What if it was as good as it seemed to be on Star Trek? You know, with the computer able to recognize he meant hot water flavored with dried leaves. A computer several hundred years more advanced than the ones you expect to have those problems with.
That computer wouldn't need your voice because it would have to be reading your mind. That's not how it worked in Star Trek. The AI doctor in Voyager might be a better example, as he observed all of the surrounding context, had real communication with people, etc.. but that wasn't at all how their computers worked. The computer was given commands and did them. The actions that made the most sense are already features in smart speakers, and had little to do with actual computer use.
And in what case was which captain giving orders to the computer instead of their officers? If Picard said, "Fire torpedoes", he was talking to Mr. Worf (or whoever was manning tactical), not Majel Barrett's disembodied voice.
I never mentioned who was talking to the computer. Let's say Picard told Worf, then Worf had to tell the computer. Even Star Trek doesn't pretend that will work! Worf has a terminal he uses to do the actual stuff. The computer is often relegated to making tea, adjusting the lights, or opening a short comms link.
TBH, I think that gets at the actual uses.

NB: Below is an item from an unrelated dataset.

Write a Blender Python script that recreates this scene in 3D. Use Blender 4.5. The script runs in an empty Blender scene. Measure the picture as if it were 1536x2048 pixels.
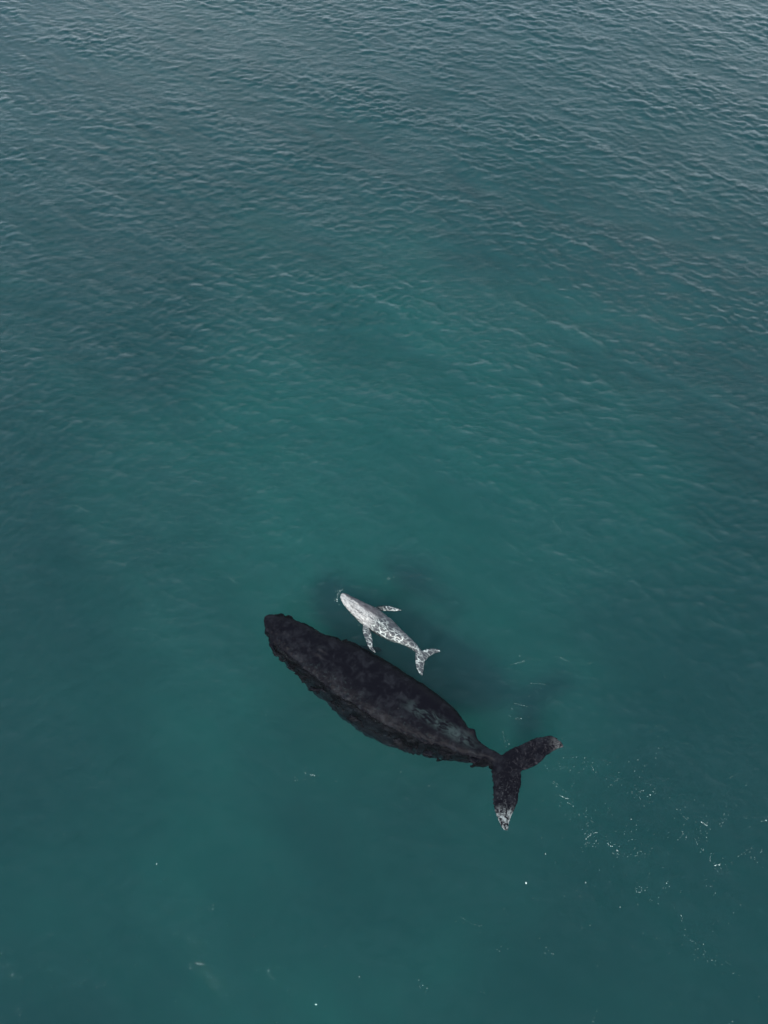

What do we use our smart speakers for today? They *can* do a lot more than we use them for (ex. I never buy products via Alexa, nor do I have it send emails or know my contacts), but they mainly get used to tell me the weather, time, adjust the lights, play some music, convert imperial to metric, ... easy and straight forward stuff.
I suspect this will be much like a touchscreen on a computer - occasionally convenient, very useful in select situations, and awful for day to day work. One of the most useful things I can think of would be diction, but that's been available for decades. Text to speech could have some uses, but book publishers (the things I'd want read to me the most) have already blocked that where it was readily available (even the first Kindle could do text to speech on any book... but only those with the right licensing so they didn't step on Audibles profits). The accessibility community should benefit quite a bit though, and that's a good thing.